Stress is turning kids into pencil-chewing, teeth-gritting bundles of nerves, according to experts who say such problems in early elementary school can lead to increased teen drug use, sex and suicide.

A survey of more than 4,000 Kansas kindergarten through third graders showed that 42 percent experienced "negative stress behavior," which includes headaches, inability to sleep, biting fingernails, worrying about doing poorly in school, stomach aches and short tempers, said Darrel Lang, director of the Center of Health Promotion and Wellness at Emporia State University."Here we are in Kansas, the middle of the country, conservative, the pace is slower," said Lang. "My feeling is that in larger communities in more populated states, the stress levels in kids are much higher."

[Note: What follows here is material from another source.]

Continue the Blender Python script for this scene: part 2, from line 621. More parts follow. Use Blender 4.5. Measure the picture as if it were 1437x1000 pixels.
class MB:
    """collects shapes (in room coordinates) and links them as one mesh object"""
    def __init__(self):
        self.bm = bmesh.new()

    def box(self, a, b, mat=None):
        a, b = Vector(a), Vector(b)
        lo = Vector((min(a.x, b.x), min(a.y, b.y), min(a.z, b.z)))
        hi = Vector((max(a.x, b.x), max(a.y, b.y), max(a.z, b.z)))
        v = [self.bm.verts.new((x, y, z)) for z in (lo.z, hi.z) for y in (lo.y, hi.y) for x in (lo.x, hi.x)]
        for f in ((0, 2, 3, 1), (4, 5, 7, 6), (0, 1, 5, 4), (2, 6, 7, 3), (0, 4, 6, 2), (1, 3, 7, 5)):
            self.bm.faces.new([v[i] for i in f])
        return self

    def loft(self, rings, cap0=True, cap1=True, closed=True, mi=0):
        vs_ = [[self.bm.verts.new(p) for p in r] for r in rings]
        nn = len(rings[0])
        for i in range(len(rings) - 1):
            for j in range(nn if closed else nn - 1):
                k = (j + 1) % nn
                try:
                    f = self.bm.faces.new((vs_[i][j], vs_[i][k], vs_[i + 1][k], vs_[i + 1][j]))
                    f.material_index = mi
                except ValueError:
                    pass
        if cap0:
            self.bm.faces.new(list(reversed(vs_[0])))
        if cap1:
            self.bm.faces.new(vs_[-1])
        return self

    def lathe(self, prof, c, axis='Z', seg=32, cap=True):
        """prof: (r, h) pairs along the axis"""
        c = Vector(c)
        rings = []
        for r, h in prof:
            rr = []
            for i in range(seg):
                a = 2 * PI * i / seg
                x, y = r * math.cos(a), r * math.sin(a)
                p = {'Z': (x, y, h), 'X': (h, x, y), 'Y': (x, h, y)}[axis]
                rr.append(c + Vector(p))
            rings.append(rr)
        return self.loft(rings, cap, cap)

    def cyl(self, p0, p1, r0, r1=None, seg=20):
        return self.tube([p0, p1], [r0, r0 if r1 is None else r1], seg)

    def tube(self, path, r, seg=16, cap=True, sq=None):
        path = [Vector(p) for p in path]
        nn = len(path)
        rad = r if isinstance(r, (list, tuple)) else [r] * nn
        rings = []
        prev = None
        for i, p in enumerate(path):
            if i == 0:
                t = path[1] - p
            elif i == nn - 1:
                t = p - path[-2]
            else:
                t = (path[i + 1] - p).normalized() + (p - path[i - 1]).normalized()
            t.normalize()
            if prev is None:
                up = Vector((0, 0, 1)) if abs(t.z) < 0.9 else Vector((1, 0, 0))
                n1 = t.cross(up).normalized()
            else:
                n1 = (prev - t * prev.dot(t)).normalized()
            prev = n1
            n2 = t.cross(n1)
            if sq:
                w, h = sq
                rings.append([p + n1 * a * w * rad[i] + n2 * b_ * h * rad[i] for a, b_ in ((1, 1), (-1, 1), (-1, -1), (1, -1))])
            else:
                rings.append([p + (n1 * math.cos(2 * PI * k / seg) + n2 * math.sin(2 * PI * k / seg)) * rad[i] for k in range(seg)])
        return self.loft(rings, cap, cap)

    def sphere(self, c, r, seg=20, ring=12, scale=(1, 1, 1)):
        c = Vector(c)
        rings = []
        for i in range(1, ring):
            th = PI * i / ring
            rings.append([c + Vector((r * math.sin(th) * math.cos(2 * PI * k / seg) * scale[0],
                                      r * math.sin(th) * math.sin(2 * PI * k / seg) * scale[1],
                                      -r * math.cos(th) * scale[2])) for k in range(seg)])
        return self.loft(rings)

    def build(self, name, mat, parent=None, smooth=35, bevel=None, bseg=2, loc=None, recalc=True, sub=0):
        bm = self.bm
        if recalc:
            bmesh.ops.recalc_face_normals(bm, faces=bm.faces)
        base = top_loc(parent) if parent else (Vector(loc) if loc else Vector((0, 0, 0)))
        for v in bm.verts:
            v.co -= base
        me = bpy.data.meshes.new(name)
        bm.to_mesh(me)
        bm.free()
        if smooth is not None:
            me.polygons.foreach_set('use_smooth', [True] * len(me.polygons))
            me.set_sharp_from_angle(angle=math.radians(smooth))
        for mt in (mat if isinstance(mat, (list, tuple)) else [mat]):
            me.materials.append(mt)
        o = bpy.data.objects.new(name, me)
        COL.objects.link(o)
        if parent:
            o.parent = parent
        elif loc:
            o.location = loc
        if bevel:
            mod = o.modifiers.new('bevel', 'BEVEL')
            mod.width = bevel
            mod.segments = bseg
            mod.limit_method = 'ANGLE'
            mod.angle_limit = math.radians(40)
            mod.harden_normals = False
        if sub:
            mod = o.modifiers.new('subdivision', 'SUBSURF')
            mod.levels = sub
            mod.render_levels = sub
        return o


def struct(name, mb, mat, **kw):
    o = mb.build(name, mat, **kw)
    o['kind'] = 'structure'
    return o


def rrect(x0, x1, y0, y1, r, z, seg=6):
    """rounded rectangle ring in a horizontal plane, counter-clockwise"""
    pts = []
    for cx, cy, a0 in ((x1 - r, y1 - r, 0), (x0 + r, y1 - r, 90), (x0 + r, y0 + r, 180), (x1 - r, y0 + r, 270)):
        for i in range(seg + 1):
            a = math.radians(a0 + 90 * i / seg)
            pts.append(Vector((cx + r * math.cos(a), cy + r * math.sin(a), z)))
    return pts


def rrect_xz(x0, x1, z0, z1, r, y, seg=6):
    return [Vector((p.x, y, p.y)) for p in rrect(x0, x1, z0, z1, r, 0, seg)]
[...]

Because stress ingrained at an early age generally remains with children, the consequences in teen age can be devastating, he said.

"Kids are more stressed out today because our society has more stress," said Lang. "It's a reflection of the society in which we live. A lot of people think stress is an adult condition. Well, it's not."

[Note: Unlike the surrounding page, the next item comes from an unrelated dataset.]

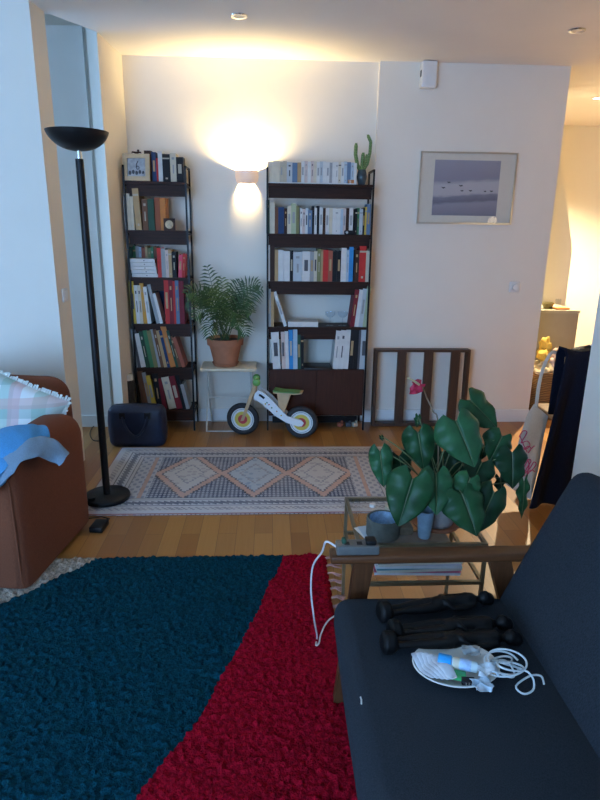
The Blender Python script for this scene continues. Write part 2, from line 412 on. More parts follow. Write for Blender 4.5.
def row(case, shelf, group, z, x0, x1, items, yf=YF+.012, dmax=.15, kind='book', tops=None, start=0, fit=True):
    """items: (px width, colour, top px[, lean px, gap px before])"""
    tot = sum(i[0]+(i[4] if len(i) > 4 else 0) for i in items); sc = (x1-x0)/tot if fit else 1
    x = x0
    for n, it in enumerate(items):
        wpx, col, top = it[0]*sc, it[1], it[2]; lean = it[3] if len(it) > 3 else 0; gap = it[4]*sc if len(it) > 4 else 0
        x += gap
        zb = z
        A = at(x, 300, y=yf); B_ = at(x+wpx, 300, y=yf)
        # base pixel row for this shelf
        def px2x(px, zz):
            lo, hi = 0, 600; 
            for _ in range(30):
                mid = (lo+hi)/2
                if at(px, mid, y=yf).z > zz: lo = mid
                else: hi = mid
            return at(px, lo, y=yf).x
        xa = px2x(x, z); xb = px2x(x+wpx, z)
        h = at(x, top, y=yf).z-z
        w_ = max(.006, (xb-xa)*.97); dx = 0
        ang = 0
        if lean:
            dxm = lean*.0064*1.05; ang = math.atan2(dxm, h); h = math.hypot(h, dxm); w_ *= math.cos(ang)
        SEED[0] += 1; rr = random.Random(SEED[0])
        d = min(.195, max(.10, h*.66))*(0.93+.1*rr.random()); d = min(d, .195)
        R = rotm(ry=ang) if ang else None
        piv = (xa, yf+rr.uniform(0, .008), z+.0004)
        if ang > 0:   # leans right: rests on its right bottom corner
            piv = (xa, piv[1], z+.0004+w_*math.sin(ang))
        light = sum(PAL[col]) > 1.0
        mk = (bmat('grey') if rr.random() < .7 else bmat('darkgrey')) if light else (bmat('tan') if rr.random() < .6 else bmat('beige'))
        if rr.random() < .35: mk = bmat(col)
        o = book_mb(w_, h, d, R, piv, mk, SEED[0]).build(kind, [bmat(col), m_pages, mk])
        nm = NAMES.get(col, col)
        size = 'slim' if wpx < 3.2 else ('thick' if wpx > 6.5 else '')
        st = ' leaning' if abs(lean) > 3 else ''
        lab = f"{size+' ' if size else ''}{nm}{st} {kind if kind!='book' else 'book'}, {ORD[start+n]} from left on {shelf}"
        tag(o, lab, 'book', group)
        x += wpx
W = 'the wide bookcase'
# wide bookcase, top shelf
c='cream'; wh='white'
row(W, "wide bookcase's top shelf", 'paperbacks on the top shelf of the wide bookcase', Z2[0]+.0075, 267, 356.5,
 [(6.5,c,161),(7.5,c,160.5),(3.5,'beige',161.5),(4,'beige',161),(6,'palegrey',162),(5.5,'slateblue',162.5),(4,'tan',162.5),(3.6,wh,161),(3.4,'pinkish',161),(3.5,wh,162),(3,'pinkish',161),(3.2,c,161.5),(3.5,wh,162),(3.2,'palegrey',161.5),(3.5,wh,161.5),(3.8,wh,162),(3,'grey',162.5),(3.1,wh,162),(3.4,wh,162),(3,c,162),(3.3,wh,162),(3,'paleblue',161.5),(4.2,'slateblue',162),(3.4,'paleblue',162.5),(3,wh,163)])
q = at(267, 184, y=YF+.01); q2 = at(357, 184, y=YF+.01)
o = MB().bb(q.x, q2.x, YF+.008, YF+.14, Z2[0]+.0004, Z2[0]+.007).build('book', mat('cover_white', PAL['white'])); tag(o, 'thin white portfolio lying flat under the paperbacks on the wide bookcase top', 'book')
# second shelf
row(W, "wide bookcase's second shelf", 'books on the second shelf of the wide bookcase', Z2[1], 266.3, 370,
 [(4,'darkgreen',200),(6.2,c,202),(4,'brown',207),(7,'navy',207),(3.8,'darkbrown',208),(4.5,c,206),(6,'palegreen',203.5),(3.5,'olive',206),
  (3,wh,208,0,1),(3.4,'pinkish',209),(3,wh,208),(5,'slateblue',210),(2.6,'black',206),(3,wh,208),(3,'black',206),(4,wh,207),(3.2,'darkbrown',208),
  (4.4,wh,208),(4,c,208),(3.4,wh,208),(3,wh,209),(3,wh,208),(3,'paleblue',209),(3.4,'pinkish',208.5),(3.8,'darkbrown',208),(4.8,wh,208),
  (2.8,'black',209,0,2),(2.6,'green',208),(4,'palegrey',209),(2.4,'black',208),(2.2,'yellow',207),(4.6,'slateblue',204)])
row(W, "wide bookcase's third shelf", 'books on the third shelf of the wide bookcase', Z2[2], 266, 370,
 [(4.2,wh,245),(5,'darkbrown',246),(3.6,'tan',250),(5.6,wh,250),(6.6,wh,251),(3.4,'black',251),(9.5,'palegrey',252),(8,wh,251.5),(4,'grey',252),(3.4,c,251),(4,'olive',249),(2,'tan',250),
  (5.6,'red',250),(4.4,'brick',250.5),(4.5,'black',251),(4.3,'black',251),(5.6,wh,248),(2.6,'paleblue',250),(4.6,'blue',247),(5,'darkbrown',250,0,1),(7,'red',246),(5,c,251)])
row(W, "wide bookcase's fourth shelf", 'books on the fourth shelf of the wide bookcase', Z2[3], 266.5, 274, [(4.5,'grey',289,0),(3,'tan',292)])
row(W, "wide bookcase's fourth shelf", 'books on the fourth shelf of the wide bookcase', Z2[3], 284, 287.5, [(3.5,wh,292.5,-12)], start=2)
row(W, "wide bookcase's fourth shelf", 'books on the fourth shelf of the wide bookcase', Z2[3], 350, 366.5, [(4.5,'darkred',290,4.3),(4.2,wh,290,3.6),(4,'palegrey',289,3.4),(3.8,'palegreen',287,3.3)], start=3)
a = at(288, 326, y=YF+.02); b_ = at(318, 326, y=YF+.02)
o = MB().bb(a.x, b_.x, YF+.01, YF+.15, Z2[3]+.0005, Z2[3]+.038).build('book', bmat('white')); tag(o, 'thick white book lying flat on the fourth shelf of the wide bookcase', 'book')
row(W, "wide bookcase's cupboard top", 'books on the cupboard of the wide bookcase', ZC, 273, 304,
 [(8,wh,332.5,-2.4),(4,'pinkish',332,-1.5,1),(3.4,wh,331.5,-1.5),(4.2,'blue',330,-1.2),(4.2,'paleblue',329.5,-.8),(3.4,'darkgreen',335,-1),(3,'black',336,-.6)])
row(W, "wide bookcase's cupboard top", 'books on the cupboard of the wide bookcase', ZC, 332.5, 367,
 [(5,wh,331,3.2),(5,wh,330.5,3),(5,wh,330,2.6),(4.6,'black',330,1.6),(4,'black',330.5,1.2),(2,'darkgrey',330.5,.8),(7.4,'palegrey',330,0.4)], start=7)
a = at(304, 371, y=YF-.02); b_ = at(332, 371, y=YF-.02)
o = MB().rbox(((a.x+b_.x)/2, YF+.06, ZC+.011), (b_.x-a.x, .18, .02), .004, 2).build('laptop', mat('matte_black_plastic', (.012, .011, .012), .5)); tag(o, 'closed black laptop lying on the cupboard top of the wide bookcase', 'laptop')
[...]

The stress kids are under in early childhood, from domineering parents to broken homes to a more competitive society, is leading children to higher rates of suicide, pregnancy and substance abuse, and to dropout and health problems, experts say.

The causes of stress are as varied as the consequences, but experts agree the No. 1 source of kid stress is at home.

"If a child goes from a warm home to a cold school, they have a chance of surviving. If they come from a warm home to a warm school, of course they will make it, but if they come from a cold home to a cold school, there is no way they will make it," said Margaret Fitch, an assistant superintendent from Omaha, Neb., who addressed a meeting on stress late last month.

The problem has grown worse, educators say, because of an increasingly competitive society and the growing number of single-parent families - all of which contribute to a lack of communication.

Another source of stress is parents who treat their children as status symbols and instill a belief in the children that they must behave right, wear the right clothes, make the right grades and have the right friends.

"Those parents give their children conditional love," Nelson said. "They say, we will love you if . . . "

Stressed children generally remain stressed as teens, he said. "They can turn to drugs at an earlier age to reduce stress, engage in sexual activities at an earlier age, and it naturally leads to higher rates of suicide."